Heiress and TV Producer Hubby Sue for the Right to Tear Down Marilyn Monroe’s Home

Mel Bouzad/Getty
Mel Bouzad/Getty

A wealthy heiress and her reality TV producer husband, who own a California home once belonging to Marilyn Monroe, on Monday filed a lawsuit against the city of Los Angeles in an effort to stop the house being designated a landmark—which would prevent them from demolishing it.

Brinah Milstein and Roy Bank, who bought the Brentwood property for $8.35 million last summer, were granted a demolition permit from the city, but their plans to tear down the building were temporarily halted by the council in September before the Los Angeles Cultural Heritage Commission recommended historic cultural monument status in January. Milstein and Bank are now attempting to stop the status from going through.

Inside the FBI’s File on ‘Leftist’ Marilyn Monroe

In their lawsuit filed in Los Angeles Superior Court, the plaintiffs accused city officials of “illegal and unconstitutional conduct” with respect to the “house where Marilyn Monroe occasionally lived for a mere six months before she tragically committed suicide 61 years ago,” according to KCAL-TV. They also accuse officials of “backdoor machinations” in order to preserve “a house which in no way meets any of the criteria” for a historic cultural monument.

The suit also makes clear that the couple owned the house next to the Monroe home and had plans to combine the properties, according to the Los Angeles Times.

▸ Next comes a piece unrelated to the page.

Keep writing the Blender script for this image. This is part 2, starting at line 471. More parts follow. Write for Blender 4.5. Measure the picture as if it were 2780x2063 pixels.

Monroe bought the home for $75,000 in 1962. She died at the property six months later at the age of 36 in an apparent overdose. Although fans have argued the house remains an important part of Hollywood history, Milstein and Bank argue in their lawsuit that the property has been significantly altered since Monroe’s death, in which time it has changed hands between 14 owners.

“There is not a single piece of the house that includes any physical evidence that Ms. Monroe ever spent a day at the house, not a piece of furniture, not a paint chip, not a carpet, nothing,” the filing alleges.

The lawsuit seeks to scrap an upcoming council vote on the house’s preservation status and restore the plaintiff’s right to demolition.

Milstein is the daughter of the late Carl Milstein, a prominent Cleveland real estate developer. A company he founded, Associated Estates (AEC), sold for $2.5 billion in 2015. According to the Robb Report, some of Brinah Milstein’s siblings are now executives at a single-family asset management company which reportedly controls a portfolio worth billions.

Bank, on the other hand, was once the head of development at the company that made TV shows including The Apprentice and Survivor, according to the Times.